Hours later, WVU officials were calling reporters who had covered the Fiesta Bowl and waking many of them who had early flights back to Morgantown. The instructions were simple: Rearrange the travel plans. Bill Stewart would be named the head coach that afternoon.

“It was clear to me that the train was on the tracks,” Garrison said. “That was the decision. It was a decision I didn’t think was a bad decision, but I thought the timing was bad. There was no reason to do it then.”

Think of that what you will, accept it as truth of dismiss it as part of an agenda, but that’s the backdrop for Stewart’s coaching career at WVU — and that’s unfair on different levels and because of different people. Would Stewart have rather taken over under different circumstances? Probably, just to eliminate all that nonsense. In the long, long run, though, does it really matter to him? Probably not.
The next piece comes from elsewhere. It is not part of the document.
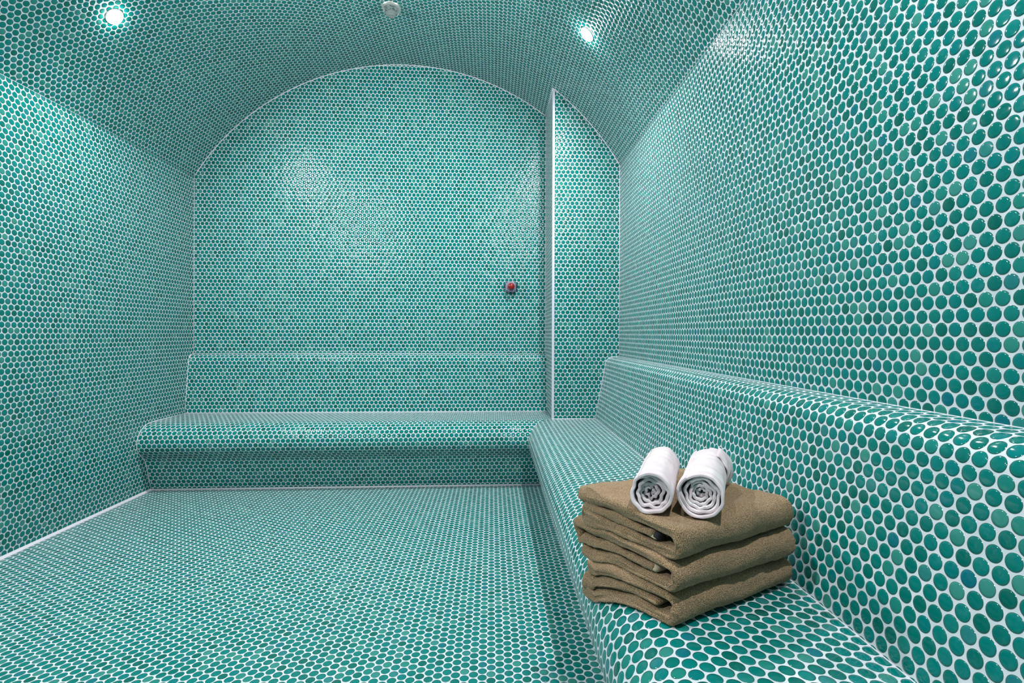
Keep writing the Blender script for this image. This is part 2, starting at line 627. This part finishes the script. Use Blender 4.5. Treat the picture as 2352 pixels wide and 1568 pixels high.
# ------------------------------------------------------------------ ceiling lamps
def lathe(name, prof, mat, parent, seg=40, flat_shade=False):
    bm = bmesh.new()
    rings = []
    for r, z in prof:
        if r < 1e-6:
            rings.append([bm.verts.new((0, 0, z * P))])
        else:
            rings.append([bm.verts.new((r * P * math.cos(2 * math.pi * k / seg), r * P * math.sin(2 * math.pi * k / seg), z * P)) for k in range(seg)])
    for a, b in zip(rings, rings[1:]):
        for k in range(seg):
            k2 = (k + 1) % seg
            if len(a) == 1 and len(b) == 1: continue
            if len(a) == 1: bm.faces.new((a[0], b[k], b[k2]))
            elif len(b) == 1: bm.faces.new((a[k2], a[k], b[0]))
            else: bm.faces.new((a[k], a[k2], b[k2], b[k]))
    bmesh.ops.recalc_face_normals(bm, faces=bm.faces)
    return bm_obj(name, bm, mat, parent, smooth=not flat_shade)


def ceiling_lamp(x, y, label, watts=None, tilt=0.0):
    z = arch_z(x)
    o = empty('ceiling_spotlight', (x * P, y * P, z * P))
    nx, nz = (XC - x) / RAD, (ZC - z) / RAD          # inward normal
    o.rotation_euler = (0, math.atan2(-nx, -nz), 0)  # local -z points along the inward normal
    lathe('bezel', [(1.20, -0.06), (1.26, -0.16), (1.38, -0.12), (1.42, 0.0)], M_WHITE, o)
    lens = [(1.25 * math.sin(a), -0.06 - 0.6 * (math.cos(a))) for a in [math.pi / 2 * i / 8 for i in range(9)]]
    lathe('lens', lens, M_LAMP, o)
    ld = bpy.data.lights.new('beam', 'AREA')
    ld.shape = 'DISK'
    ld.size = 2.0 * P
    ld.energy = watts or BEAM_WATTS
    ld.color = (1.0, 0.97, 0.99)
    ld.spread = math.radians(180)
    lo_ = bpy.data.objects.new('beam', ld)
    scene.collection.objects.link(lo_)
    lo_.parent = o
    lo_.location = (0, 0, -0.95 * P if tilt else -0.72 * P)
    lo_.rotation_euler = (tilt, 0, 0)
    tag(o, label, 'ceiling light', 'round spotlights in the vault')
    return o


ceiling_lamp(-61.0, 88.0, 'lit round spotlight in the tiled vault at upper left')
ceiling_lamp(16.4, 90.0, 'lit round spotlight in the tiled vault above the pillar at upper right')
ceiling_lamp(-61.0, 12.0, 'lit round spotlight in the left of the vault, nearest the front wall', 9.0, 0.4)
ceiling_lamp(16.4, 12.0, 'lit round spotlight in the right of the vault, nearest the front wall', 7.5, 0.4)

# crystal fitting at the crown of the vault
cf = empty('crystal_ceiling_light', (-20.6 * P, 107.5 * P, arch_z(-20.6) * P))
tag(cf, 'small unlit cut-glass star light with metal ring at the crown of the vault', 'ceiling light')
lathe('ring', [(1.15, -0.02), (1.2, -0.3), (1.5, -0.38), (1.85, -0.25), (1.95, 0.0)], plain('brushed_ring', (0.75, 0.72, 0.66), 0.3, metal=0.7, noise=0.1), cf)
lathe('crystal', [(1.2, -0.05), (1.35, -0.6), (1.05, -1.1), (0.95, -1.5), (0.55, -2.0), (0.0, -2.3)], M_GLASS, cf, seg=9, flat_shade=True)
for kx in range(6):
    a = kx * math.pi / 3 + 0.3
    bm = bmesh.new()
    bmesh.ops.create_icosphere(bm, subdivisions=1, radius=0.34 * P)
    bmesh.ops.scale(bm, vec=(1, 1, 1.4), verts=bm.verts)
    q = bm_obj('crystal_drop', bm, M_GLASS, cf, smooth=False)
    q.location = (1.45 * P * math.cos(a), 1.45 * P * math.sin(a), -0.8 * P)


# ------------------------------------------------------------------ emergency button on the back wall
def bevel_box(name, sx, sy, sz, loc, mat, parent, bev=0.12, seg=3):
    bm = bmesh.new()
    bmesh.ops.create_cube(bm, size=1)
    bmesh.ops.scale(bm, vec=(sx * P, sy * P, sz * P), verts=bm.verts)
    bmesh.ops.bevel(bm, geom=bm.edges[:], offset=bev * P, segments=seg, profile=0.5, affect='EDGES')
    bmesh.ops.translate(bm, vec=[c * P for c in loc], verts=bm.verts)
    return bm_obj(name, bm, mat, parent)


def cyl_y(name, prof, loc, mat, parent, seg=32):
    """lathe about the -y axis: prof (radius, distance from the wall)"""
    o = lathe(name, [(r, d) for r, d in prof], mat, parent, seg)
    o.data.transform(Matrix.Rotation(math.pi / 2, 4, 'X'))
    o.data.transform(Matrix.Translation([c * P for c in loc]))
    return o


bt = empty('emergency_button', (4.62 * P, YB * P, 44.9 * P))
tag(bt, 'small grey box with a red mushroom button on the back wall beside the pillar', 'button')
bevel_box('housing', 2.62, 1.55, 2.62, (0, -0.80, 0), M_BOX, bt, 0.22)
bevel_box('back_plate', 2.5, 0.16, 2.5, (0, -0.09, 0), M_DARK, bt, 0.05, 1)
cyl_y('collar', [(1.0, 0), (1.0, 0.12), (0.62, 0.18), (0.62, 0.5)], (0, -1.57, 0), plain('pinkish_collar', (0.28, 0.16, 0.23), 0.4, noise=.05), bt)
cyl_y('push_button', [(0.5, 0), (0.5, 0.3), (0.74, 0.4), (0.80, 0.55), (0.72, 0.78), (0.4, 0.9), (0, 0.93)], (0.08, -1.85, 0), M_RED, bt)
for sx in (-1, 1):
    q = lathe('cable_gland', [(0.42, 0), (0.42, 0.22), (0.34, 0.28), (0.3, 0.45), (0, 0.45)], M_DARK, bt, 6, True)
    q.data.transform(Matrix.Rotation(sx * math.pi / 2, 4, 'Y'))
    q.data.transform(Matrix.Translation((sx * 1.30 * P, -0.75 * P, 0.1 * P)))
for sx in (-1, 1):
    for sz in (-1, 1):
        cyl_y('screw', [(0.13, 0), (0.13, 0.05), (0, 0.06)], (sx * 1.02, -1.57, sz * 1.02), M_DARK, bt, 10)

# ------------------------------------------------------------------ folded towels on the bench
from mathutils import noise as mnoise
SC = math.radians(26.5)
BX = (math.cos(SC), math.sin(SC))          # along the folded edge, towards the wall
AX = (-math.sin(SC), math.cos(SC))         # from the folded edge towards the free ends
N0 = (11.75, 32.6)
LEN_B, LEN_A = 12.3, 10.3


def seat_z(x):
    """height of the bench surface under x"""
    d = x - XN
    if d >= 4.6: return ZS
    if d <= 0.35: d = 0.35
    return NZ + (14.4 - NZ) * math.sqrt(max(0, 1 - ((4.6 - d) / 4.6) ** 2))


def smooth_path(ctrl, step=0.16):
    """Catmull-Rom through control points"""
    pts = []
    c = [ctrl[0]] + list(ctrl) + [ctrl[-1]]
    for i in range(1, len(c) - 2):
        p0, p1, p2, p3 = [Vector(q) for q in c[i - 1:i + 3]]
        nn = max(2, int((p2 - p1).length / step))
        for j in range(nn):
            t = j / nn
            pts.append(0.5 * ((2 * p1) + (-p0 + p2) * t + (2 * p0 - 5 * p1 + 4 * p2 - p3) * t * t + (-p0 + 3 * p1 - 3 * p2 + p3) * t ** 3))
    pts.append(Vector(c[-1]))
    return pts


def cloth_strip(path, th, blen, name, mat, place, parent=None, seed=0, b0=0.0, wob=0.13, endround=0.32, nb=56):
    """thick folded cloth: 2D centre line (a, z) extruded along b, rounded at the sides; place(a, b, z) -> tiles"""
    n = len(path)
    nor = []
    for i in range(n):
        t = path[min(i + 1, n - 1)] - path[max(i - 1, 0)]
        t = t.normalized()
        nor.append(Vector((-t.y, t.x)))
    capn = 6
    pos_t = lambda c: c.x
    outline = []       # (centre idx pos, normal offset factor)
    for i in range(n): outline.append((path[i], nor[i], 1.0, 0.0))
    te = (path[-1] - path[-2]).normalized()
    for j in range(1, capn):
        a = math.pi * j / capn
        outline.append((path[-1], nor[-1], math.cos(a), math.sin(a)))
    for i in range(n - 1, -1, -1): outline.append((path[i], nor[i], -1.0, 0.0))
    ts = (path[0] - path[1]).normalized()
    for j in range(1, capn):
        a = math.pi * j / capn
        outline.append((path[0], nor[0], -math.cos(a), math.sin(a) + 10))
    bs = []
    er = endround
    for j in range(7):
        a = math.pi / 2 * j / 6
        bs.append((er * (1 - math.cos(a)), math.sin(a)))
    mid = [(er + (blen - 2 * er) * j / nb, 1.0) for j in range(1, nb)]
    bs = bs + mid + [(blen - b, s_) for b, s_ in reversed(bs)]
    mb = MB()
    rows, uvs = [], []
    for b, sc in bs:
        row, ur = [], []
        for c, nv, k, e in outline:
            hw = (th(pos_t(c)) if callable(th) else th) / 2 * (0.16 + 0.84 * sc)
            pos = c + nv * (k * hw)
            if e >= 10: pos = pos + ts * ((e - 10) * hw)
            elif e > 0: pos = pos + te * (e * hw)
            q = Vector((pos.x * 0.45, b * 0.33 + seed * 5.1, pos.y * 0.9))
            w1 = mnoise.noise(q) * wob * 1.5
            w2 = mnoise.noise(Vector((pos.x * 1.9 + seed, b * 1.7, pos.y * 2.2))) * wob * 0.45
            w3 = mnoise.noise(Vector((pos.x * 0.3 + 9 + seed, pos.y * 3.0, 1.3))) * 0.22   # ragged side edges
            pos = pos + nv * (k * (w1 + w2) * (0.3 + 0.7 * sc))
            row.append(place(pos.x, b0 + b + w3, pos.y + w1 * 0.5))
            ur.append((pos.x, b))
        row.append(row[0]); ur.append(ur[0])
        rows.append(row); uvs.append(ur)
    mb.grid(rows, uvs)
    mb.poly(rows[0][:-1][::-1], None, False)
    mb.poly(rows[-1][:-1], None, False)
    return mb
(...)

For two full seasons, it’s a condition that’s been held against him, one over which he had no control, one he neither will nor needs to apologize for. Yet it’s at the root of the criticisms levied against him and those rumbles are getting loud now.

A head coach’s third year is an important year. It’s the end of the beginning and Stewart himself says the third year is big, but so, too, are the fourth and fifth.

It’s not a myth, either. The Wall Street Journal reported Monday the current BCS coaches won 54.8 percent of their games their first two seasons. In the third year, they combined to win 62.7 percent of their games.

Fact is, with nine starters back on offense and defense and with almost complete continuity on his coaching staff, Stewart’s team was picked No. 2 in the Big East and at No. 24 in the preseason coaches’ poll. He says his team can win 10 or more games this year and a lot of people are banking on just that.

And not just fans. Stewart has a president who’s been in office a little more than a year and an A.D. who’s been in his job for a little more than a month. One of their greatest concerns is the future of the Big East and where WVU will play football in the future — because football is the revenue generator for a self-sustaining athletic department. This season, after consecutive 9-4 seasons, will go a long way toward shaping many opinions about WVU and its football.

Recruiting is what it is and you can make what you want of the star system and rankings, but WVU’s 2011 class is not yet up to speed with the 2009 and 2010 classes Stewart said were the best ever at WVU. Could it be that Stewart has just four years remaning on his contract and that he can’t go into a 2011 recruit’s living room and say, with absolute certainty, he’ll be the coach when that kid is a senior? Perhaps. Maybe it also has to do with an offense that isn’t nearly as exciting as it once was. You could also say the uncertain future of the Big East is a factor.

What happened Thursday won’t help, either, and now that WVU and Stewart are accused of violating NCAA rules, the game becames much more difficult while the stakes continue to rise.

No one knows this more than Luck, who, by nature of his job, treats every football season as an important one. He doesn’t believe there’s a “magic number” when a coach figures it all out, but it’s different, he said, when a coach has a few years on his resume.

“I think there’s a reasonable argument to expect something from a coach who’s been around a while and recruited a few classes of his players, as opposed to the other players who would have never been brought in to run that particular offensive system,” Luck said.

“It’s a little different if you’re running the same system and our situation, when Rich left, more or less of his own volition to go to a pretty good football program, it’s not as though Rich, by any stretch of the imagination, wasn’t recruiting well his last three or four years here.”